Non c’era alla riunione del «caminetto» di mercoledì sera, non c’era neanche alla prima assemblea degli eletti del suo partito, ieri pomeriggio all’aula dei gruppi parlamentari. Renzi snobba i suoi, anche se nella enews descrive come false le ricostruzioni del suo lavorìo: «Ogni giorno sono tirato in ballo per tutto. Dalla creazione di una corrente alla creazione di un nuovo partito. Da come farò il senatore a come gioco a tennis. Le ricostruzioni si sprecano e quasi sempre sono fasulle».

SI PRESENTERÀ A ROMA stamattina, nel suo primo giorno da senatore, direttamente a Palazzo Madama. Dopo tre settimane detox lontano dal Nazareno. Ma chi lo dà per politicamente finito non deve farsi illusioni. Il processo di «derenzizzazione» non sarà un pranzo di gala.

IERI, MENTRE IL REGGENTE Martina (che in realà per ora è solo un vicesegretario facente funzioni) e Lorenzo Guerini sedevano al tavolo dei capigruppo pronti a discutere dei presidenti di camera e senato, l’ex leader lanciava la sua enews fra i piedi: «Tocca a M5S e centrodestra fare proposte per le cariche istituzionali, tocca a loro fare il governo, tocca Lega e centrodestra dare risposte agli italiani. Adesso devono solo dimostrare di essere in grado. Lo saranno?».

RENZI DUNQUE È TORNATO. Infatti la tensione interna del Pd è già risalita. Lo dimostra il tono preoccupato di Martina all’apertura della riunione degli eletti: «Siamo dentro un passaggio anche per il nostro partito molto delicato. Dovete farvi carico e dobbiamo farci carico di un lavoro unitario e plurale, consapevoli della delicatezza del momento che stiamo vivendo». Un appello accorato.
II BRACCIO DI FERRO fra M5S e Forza Italiana sulle presidenze delle camere rischia infatti di avere come effetto collaterale la prima divisione del Pd, anche se consumata al riparo del voto segreto. Stamattina i gruppi sono riconvocati alle 9. Dopo il fallimento del tavolo di ieri sera, l’indicazione sarà astensione o scheda bianca. Ma se al senato Berlusconi si intestardisse sul nome di Paolo Romani, molti dem potrebbero votarlo.

SAREBBE LA PRIMA AVVISAGLIA di una divisione destinata a deflagrare martedì prossimo. Quando il Pd aprirà ufficialmente lo spinoso dossier dei propri capigruppo.

I CANDIDATI RESTANO quelli noti: alla camera Guerini, renziano ma dialogante e pontiere da sempre; al senato invece il turbo-renziano Andrea Marcucci.
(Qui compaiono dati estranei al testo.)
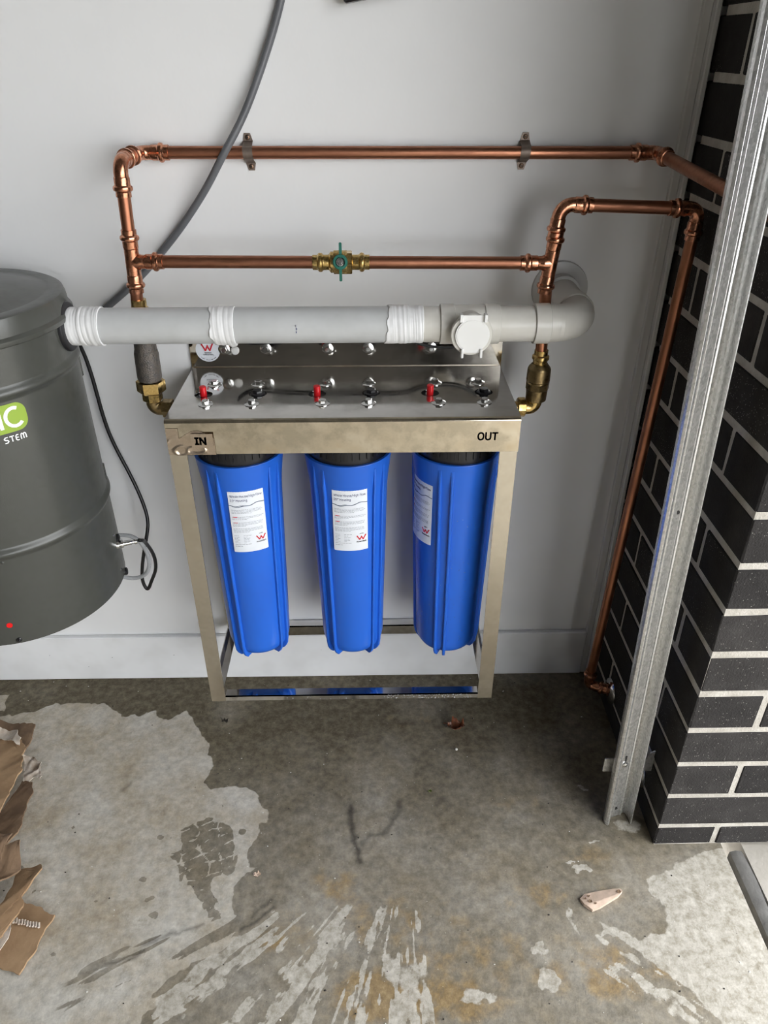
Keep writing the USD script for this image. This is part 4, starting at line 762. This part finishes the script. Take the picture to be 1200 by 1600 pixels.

Sul secondo l’area di Orlando è molto scontenta, sebbene scarsa a voti.

Ma il senato sarà il nuovo quartier generale di Renzi, se non il suo bunker. Di lì il «senatore di Lastra a Signa» si assicurerà che il Pd non ceda di un millimetro sulla linea politica da lui dettata il giorno delle dimissioni: «Mi pare che nel Pd siamo tutti d’accordo sullo stare all’opposizione», scrive nell’enews. Ma è sarcasmo: da giorni fra i dem è tutto un fiorire di distinguo.

PER QUESTO GLI SERVE un capogruppo osservante di ferro. Marcucci, appunto, oppure Dario Parrini, altro fedelissimo.Tanto più dopo l’intervista di Luigi Zanda al Corriere della sera. Il senatore ha bocciato senza appello il collega designato: «È necessario trovare un serio e condiviso equilibrio politico nel partito. Non è pensabile che i due capigruppo rappresentino solo l’anima renziana del Pd».
PAROLE INTERPRETATE come una sfida. Alla quale l’ala renziana ha risposto alla sua maniera: «A questo punto siamo persino obbligati a restare su Marcucci». Pronti alla conta interna, certi di vincerla.